15.2. In the giving of reasons, as always in the conduct of Tribunals business, judicial time should only be spent on tasks that are essential to achieving the efficient and effective administration of justice. Written reasons should only be provided where they are expressly required by the Procedure Rules or where the interests of justice otherwise compel written reasons being given, and, in every case where they are required, only to the extent and in the terms necessary to dispose justly of the matter in hand. Any practice of routinely providing written reasons that do not need to be provided fails to make full and effective use of judicial time, which is a precious resource in the justice system.
Section 29(3) of the Tribunal Procedure (First-tier Tribunal) (Immigration and Asylum Chamber) Rules 2014 states that:
(3) Where the decision of the Tribunal relates to—
(a) an asylum claim or a humanitarian protection claim, the Tribunal must provide, with the notice of decision in paragraph (2)(a), written reasons for its decision;
(b) any other matter, the Tribunal may provide written reasons for its decision but, if it does not do so, must notify the parties of the right to apply for a written statement of reasons.

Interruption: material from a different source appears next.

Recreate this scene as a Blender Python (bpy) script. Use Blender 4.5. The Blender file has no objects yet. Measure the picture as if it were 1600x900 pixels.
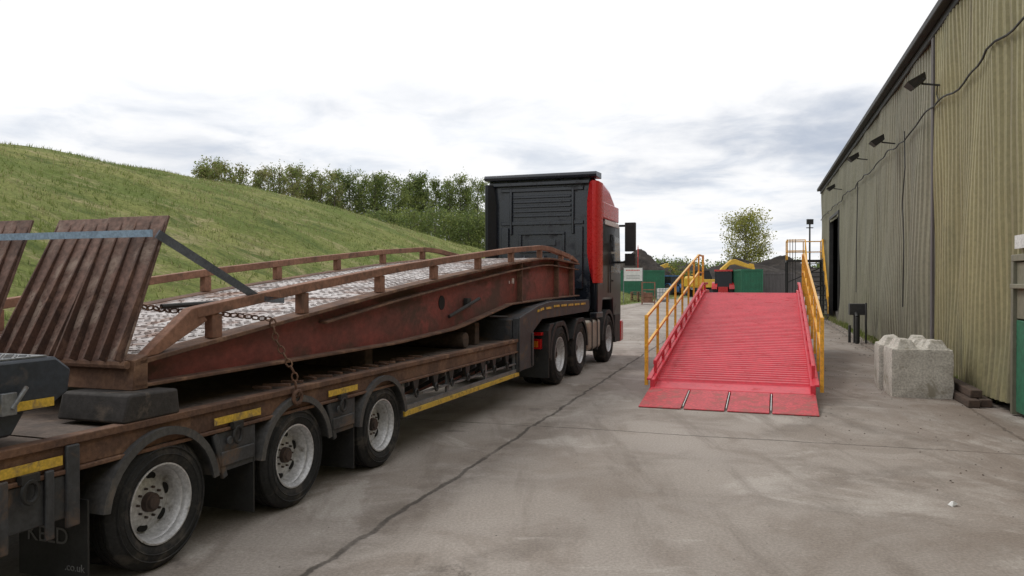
import bpy, bmesh, math, random
import numpy as np
from mathutils import Vector, Matrix
random.seed(7); rng=np.random.default_rng(7)
scene=bpy.context.scene
scene.view_settings.view_transform='Standard'
try: scene.view_settings.look='None'
except Exception: pass
scene.view_settings.exposure=0

# ------------------------------------------------------------ node helpers
class NT:
    def __init__(s,tree): s.t=tree; s.n=tree.nodes; s.l=tree.links
    def new(s,ty,**k):
        n=s.n.new(ty)
        for a,b in k.items(): setattr(n,a,b)
        return n
    def put(s,sock,v):
        if v is None: return
        if isinstance(v,bpy.types.NodeSocket): s.l.new(v,sock)
        else:
            if isinstance(v,(tuple,list)) and len(v)==3 and sock.type=='RGBA': v=(*v,1)
            sock.default_value=v
    def math(s,op,a,b=None,clamp=False):
        n=s.new('ShaderNodeMath',operation=op); n.use_clamp=clamp
        s.put(n.inputs[0],a); s.put(n.inputs[1],b); return n.outputs[0]
    def mix(s,f,a,b,mode='MIX'):
        n=s.new('ShaderNodeMix',data_type='RGBA',blend_type=mode)
        s.put(n.inputs[0],f); s.put(n.inputs[6],a); s.put(n.inputs[7],b); return n.outputs[2]
    def noise(s,vec,scale,detail=5,rough=.55,dist=0):
        n=s.new('ShaderNodeTexNoise'); s.put(n.inputs['Vector'],vec)
        n.inputs['Scale'].default_value=scale; n.inputs['Detail'].default_value=detail
        n.inputs['Roughness'].default_value=rough; n.inputs['Distortion'].default_value=dist
        return n.outputs[0]
    def rng(s,v,a,b,c=0,d=1):
        n=s.new('ShaderNodeMapRange',interpolation_type='SMOOTHSTEP')
        s.put(n.inputs[0],v)
        for i,x in enumerate((a,b,c,d)): n.inputs[i+1].default_value=x
        return n.outputs[0]
    def mapping(s,vec,scale=(1,1,1),rot=(0,0,0),loc=(0,0,0)):
        n=s.new('ShaderNodeMapping'); s.put(n.inputs[0],vec)
        n.inputs['Location'].default_value=loc; n.inputs['Rotation'].default_value=rot; n.inputs['Scale'].default_value=scale
        return n.outputs[0]
    def bump(s,h,strength=.3,dist=.02):
        n=s.new('ShaderNodeBump'); n.inputs['Strength'].default_value=strength; n.inputs['Distance'].default_value=dist
        s.put(n.inputs['Height'],h); return n.outputs[0]

def base_mat(name):
    m=bpy.data.materials.new(name); m.use_nodes=True
    t=NT(m.node_tree); t.n.clear()
    out=t.new('ShaderNodeOutputMaterial'); p=t.new('ShaderNodeBsdfPrincipled')
    t.l.new(p.outputs[0],out.inputs[0])
    co=t.new('ShaderNodeTexCoord').outputs['Object']
    return m,t,p,co
def PM(name,c1,c2=None,scale=3,rough=.7,metal=0,bump=.15,bscale=40,dirt=None,damt=.45,dscale=1.5,stretch=(1,1,1),spec=.5,vary=.25,coat=0):
    m,t,p,co=base_mat(name)
    v=t.mapping(co,scale=stretch)
    c2=c2 or tuple(x*.75 for x in c1)
    f=t.rng(t.noise(v,scale,6,.6),.35,.65)
    col=t.mix(f,c1,c2)
    fine=t.noise(v,scale*9,4,.6)
    g=t.rng(fine,.3,.7,1-vary,1+vary*.5)
    cmb=t.new('ShaderNodeCombineColor'); 
    for i in range(3): t.put(cmb.inputs[i],g)
    col=t.mix(1.0,col,cmb.outputs[0],'MULTIPLY')
    if dirt is not None:
        d=t.rng(t.noise(v,dscale,8,.68,.4),1-damt-.06,1-damt+.1)
        col=t.mix(d,col,dirt)
        t.put(p.inputs['Roughness'],t.math('ADD',t.math('MULTIPLY',d,.9-rough),rough,True))
    else:
        t.put(p.inputs['Roughness'],t.rng(fine,.2,.8,max(0,rough-.08),min(1,rough+.08)))
    t.put(p.inputs['Base Color'],col); p.inputs['Metallic'].default_value=metal
    p.inputs['Specular IOR Level'].default_value=spec
    if coat: p.inputs['Coat Weight'].default_value=coat; p.inputs['Coat Roughness'].default_value=.08
    if bump: t.put(p.inputs['Normal'],t.bump(t.noise(co,bscale,5,.65),bump,.01))
    return m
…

(4) Unless the Tribunal has already provided a written statement of reasons, a party may make a written application to the Tribunal for such statement following a decision which disposes of the proceedings
(5) An application under paragraph (4) must be received within 28 days of the date on which the Tribunal sent or otherwise provided to the party a notice of decision relating to the decision which disposes of the proceedings.
(6) If a party makes an application in accordance with paragraphs (4) and (5) the Tribunal must, subject to rule 13(2) (withholding a document or information likely to cause serious harm), send a written statement of reasons to each party as soon as reasonably practicable.
Appellants should still be able to get written decisions under section 29, although these may be quite short in line with the Practice Direction.
Adjournments
Applications for adjournments must now be accompanied by draft directions and any “reasonably available supporting material or evidence” must also be provided (paragraph 12.1).
Conclusion
These are some fairly substantial changes and it is unclear why more notice has not been given to practitioners.